* [Task to carry out]
Starting with the first line of the data that follows, transcribe every line verbatim until the line containing "flower(kd, u, v, qf.uniform(w0, w1), lab, grp)" has been transcribed.

* [Stored data]

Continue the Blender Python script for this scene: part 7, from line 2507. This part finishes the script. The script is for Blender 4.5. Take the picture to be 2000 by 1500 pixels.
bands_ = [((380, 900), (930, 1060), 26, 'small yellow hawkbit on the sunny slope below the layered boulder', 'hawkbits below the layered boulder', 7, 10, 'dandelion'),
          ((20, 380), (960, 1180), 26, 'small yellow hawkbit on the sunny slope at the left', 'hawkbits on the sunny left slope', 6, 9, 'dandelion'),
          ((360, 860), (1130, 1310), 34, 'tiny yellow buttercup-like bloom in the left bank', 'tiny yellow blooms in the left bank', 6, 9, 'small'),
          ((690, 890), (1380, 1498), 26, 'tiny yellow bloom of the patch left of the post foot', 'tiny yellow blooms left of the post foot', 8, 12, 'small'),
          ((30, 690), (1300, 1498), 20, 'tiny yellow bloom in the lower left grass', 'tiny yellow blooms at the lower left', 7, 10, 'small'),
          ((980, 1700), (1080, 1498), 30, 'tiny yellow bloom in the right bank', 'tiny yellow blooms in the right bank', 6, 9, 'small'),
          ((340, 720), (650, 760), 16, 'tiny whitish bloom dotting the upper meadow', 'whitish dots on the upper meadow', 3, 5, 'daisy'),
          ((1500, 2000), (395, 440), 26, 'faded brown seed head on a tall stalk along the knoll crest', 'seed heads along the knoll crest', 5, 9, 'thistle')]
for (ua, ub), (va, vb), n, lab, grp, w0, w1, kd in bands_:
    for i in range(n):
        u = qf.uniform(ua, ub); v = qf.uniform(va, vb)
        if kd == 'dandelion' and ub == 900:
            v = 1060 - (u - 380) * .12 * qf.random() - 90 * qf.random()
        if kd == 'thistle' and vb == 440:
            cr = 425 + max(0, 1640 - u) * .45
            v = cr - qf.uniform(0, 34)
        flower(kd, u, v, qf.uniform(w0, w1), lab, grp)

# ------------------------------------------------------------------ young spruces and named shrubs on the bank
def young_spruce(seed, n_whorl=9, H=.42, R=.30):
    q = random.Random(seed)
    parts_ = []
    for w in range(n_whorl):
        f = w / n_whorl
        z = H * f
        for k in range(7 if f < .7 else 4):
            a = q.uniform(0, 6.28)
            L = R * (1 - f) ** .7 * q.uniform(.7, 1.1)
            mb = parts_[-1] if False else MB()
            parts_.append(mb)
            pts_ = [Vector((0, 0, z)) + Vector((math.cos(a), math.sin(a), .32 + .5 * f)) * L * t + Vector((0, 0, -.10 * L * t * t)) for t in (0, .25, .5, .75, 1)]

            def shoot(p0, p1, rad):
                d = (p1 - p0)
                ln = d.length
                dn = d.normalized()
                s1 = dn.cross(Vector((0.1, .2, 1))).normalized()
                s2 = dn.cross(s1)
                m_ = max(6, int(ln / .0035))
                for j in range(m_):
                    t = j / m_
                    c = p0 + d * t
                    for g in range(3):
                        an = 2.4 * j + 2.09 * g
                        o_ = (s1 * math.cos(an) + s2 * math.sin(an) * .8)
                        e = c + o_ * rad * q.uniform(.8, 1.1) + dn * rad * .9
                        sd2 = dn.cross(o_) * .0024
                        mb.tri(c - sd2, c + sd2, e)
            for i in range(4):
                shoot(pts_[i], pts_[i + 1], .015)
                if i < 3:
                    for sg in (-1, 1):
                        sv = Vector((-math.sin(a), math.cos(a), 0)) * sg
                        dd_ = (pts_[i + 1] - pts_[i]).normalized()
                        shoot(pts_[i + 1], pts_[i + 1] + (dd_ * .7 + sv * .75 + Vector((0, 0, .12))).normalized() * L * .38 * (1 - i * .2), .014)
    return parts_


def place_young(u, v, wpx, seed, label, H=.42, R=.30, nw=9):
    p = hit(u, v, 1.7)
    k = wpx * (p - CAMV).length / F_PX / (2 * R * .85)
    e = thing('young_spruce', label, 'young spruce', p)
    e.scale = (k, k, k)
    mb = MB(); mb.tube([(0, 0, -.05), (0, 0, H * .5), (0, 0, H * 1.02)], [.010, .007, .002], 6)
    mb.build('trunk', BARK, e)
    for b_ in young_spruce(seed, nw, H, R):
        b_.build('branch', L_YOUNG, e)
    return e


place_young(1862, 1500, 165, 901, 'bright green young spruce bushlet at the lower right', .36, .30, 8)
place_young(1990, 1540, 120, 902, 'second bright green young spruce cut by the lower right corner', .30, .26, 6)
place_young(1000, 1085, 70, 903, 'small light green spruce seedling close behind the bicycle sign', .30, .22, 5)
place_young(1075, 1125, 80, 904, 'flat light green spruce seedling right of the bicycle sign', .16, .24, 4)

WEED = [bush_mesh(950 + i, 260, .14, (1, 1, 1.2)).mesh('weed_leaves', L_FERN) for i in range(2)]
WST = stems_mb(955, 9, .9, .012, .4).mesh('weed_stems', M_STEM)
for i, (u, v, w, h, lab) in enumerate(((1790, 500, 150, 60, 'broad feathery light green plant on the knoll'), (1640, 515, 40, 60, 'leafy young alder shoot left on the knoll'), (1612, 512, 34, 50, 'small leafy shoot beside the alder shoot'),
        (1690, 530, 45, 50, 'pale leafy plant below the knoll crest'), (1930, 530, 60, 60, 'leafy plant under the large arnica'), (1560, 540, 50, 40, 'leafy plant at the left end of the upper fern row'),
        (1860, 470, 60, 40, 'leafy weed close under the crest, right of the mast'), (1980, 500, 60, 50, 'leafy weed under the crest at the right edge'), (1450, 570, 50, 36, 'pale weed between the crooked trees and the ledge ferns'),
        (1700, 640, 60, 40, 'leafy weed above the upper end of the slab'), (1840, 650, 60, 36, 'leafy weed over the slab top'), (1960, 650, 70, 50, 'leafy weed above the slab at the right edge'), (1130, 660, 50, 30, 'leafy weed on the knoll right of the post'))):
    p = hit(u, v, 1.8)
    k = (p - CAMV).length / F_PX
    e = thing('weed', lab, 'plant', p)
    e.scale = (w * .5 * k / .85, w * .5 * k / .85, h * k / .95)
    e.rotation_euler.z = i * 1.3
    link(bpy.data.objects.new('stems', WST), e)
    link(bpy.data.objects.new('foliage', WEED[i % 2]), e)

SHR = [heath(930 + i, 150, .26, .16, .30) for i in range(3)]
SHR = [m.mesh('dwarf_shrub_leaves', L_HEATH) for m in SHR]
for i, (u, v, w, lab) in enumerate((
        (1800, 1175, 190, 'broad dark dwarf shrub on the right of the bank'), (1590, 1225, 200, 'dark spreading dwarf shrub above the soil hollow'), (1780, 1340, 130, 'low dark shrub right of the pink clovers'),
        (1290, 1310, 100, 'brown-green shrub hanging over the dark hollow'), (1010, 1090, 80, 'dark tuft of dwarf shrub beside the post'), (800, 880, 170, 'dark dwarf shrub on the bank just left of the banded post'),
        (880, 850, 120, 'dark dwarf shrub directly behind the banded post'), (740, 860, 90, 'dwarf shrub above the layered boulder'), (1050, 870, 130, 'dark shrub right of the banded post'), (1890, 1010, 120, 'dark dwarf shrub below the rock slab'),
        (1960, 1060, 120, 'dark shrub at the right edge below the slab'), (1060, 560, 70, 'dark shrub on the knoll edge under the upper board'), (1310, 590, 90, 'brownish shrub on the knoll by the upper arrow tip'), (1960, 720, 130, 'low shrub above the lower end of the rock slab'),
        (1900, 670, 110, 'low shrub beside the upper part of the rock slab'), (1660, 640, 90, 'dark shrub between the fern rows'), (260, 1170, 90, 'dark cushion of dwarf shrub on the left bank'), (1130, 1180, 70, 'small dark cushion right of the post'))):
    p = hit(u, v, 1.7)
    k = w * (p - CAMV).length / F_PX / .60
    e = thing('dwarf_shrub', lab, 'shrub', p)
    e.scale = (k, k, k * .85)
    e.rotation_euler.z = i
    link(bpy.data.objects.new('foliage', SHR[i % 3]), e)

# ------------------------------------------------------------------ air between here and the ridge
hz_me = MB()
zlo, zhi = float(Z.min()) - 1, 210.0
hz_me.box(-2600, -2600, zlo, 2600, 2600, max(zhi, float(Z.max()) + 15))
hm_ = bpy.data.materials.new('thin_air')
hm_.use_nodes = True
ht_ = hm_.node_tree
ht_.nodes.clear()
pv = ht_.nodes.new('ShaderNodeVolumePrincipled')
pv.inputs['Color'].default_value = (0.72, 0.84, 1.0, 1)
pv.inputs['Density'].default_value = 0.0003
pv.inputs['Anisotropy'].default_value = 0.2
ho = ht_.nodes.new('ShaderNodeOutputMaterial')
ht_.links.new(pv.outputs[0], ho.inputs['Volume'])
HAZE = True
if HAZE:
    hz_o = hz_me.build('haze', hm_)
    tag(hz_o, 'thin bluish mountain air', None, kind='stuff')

* [The response]
Continue the Blender Python script for this scene: part 7, from line 2507. This part finishes the script. The script is for Blender 4.5. Take the picture to be 2000 by 1500 pixels.
bands_ = [((380, 900), (930, 1060), 26, 'small yellow hawkbit on the sunny slope below the layered boulder', 'hawkbits below the layered boulder', 7, 10, 'dandelion'),
          ((20, 380), (960, 1180), 26, 'small yellow hawkbit on the sunny slope at the left', 'hawkbits on the sunny left slope', 6, 9, 'dandelion'),
          ((360, 860), (1130, 1310), 34, 'tiny yellow buttercup-like bloom in the left bank', 'tiny yellow blooms in the left bank', 6, 9, 'small'),
          ((690, 890), (1380, 1498), 26, 'tiny yellow bloom of the patch left of the post foot', 'tiny yellow blooms left of the post foot', 8, 12, 'small'),
          ((30, 690), (1300, 1498), 20, 'tiny yellow bloom in the lower left grass', 'tiny yellow blooms at the lower left', 7, 10, 'small'),
          ((980, 1700), (1080, 1498), 30, 'tiny yellow bloom in the right bank', 'tiny yellow blooms in the right bank', 6, 9, 'small'),
          ((340, 720), (650, 760), 16, 'tiny whitish bloom dotting the upper meadow', 'whitish dots on the upper meadow', 3, 5, 'daisy'),
          ((1500, 2000), (395, 440), 26, 'faded brown seed head on a tall stalk along the knoll crest', 'seed heads along the knoll crest', 5, 9, 'thistle')]
for (ua, ub), (va, vb), n, lab, grp, w0, w1, kd in bands_:
    for i in range(n):
        u = qf.uniform(ua, ub); v = qf.uniform(va, vb)
        if kd == 'dandelion' and ub == 900:
            v = 1060 - (u - 380) * .12 * qf.random() - 90 * qf.random()
        if kd == 'thistle' and vb == 440:
            cr = 425 + max(0, 1640 - u) * .45
            v = cr - qf.uniform(0, 34)
        flower(kd, u, v, qf.uniform(w0, w1), lab, grp)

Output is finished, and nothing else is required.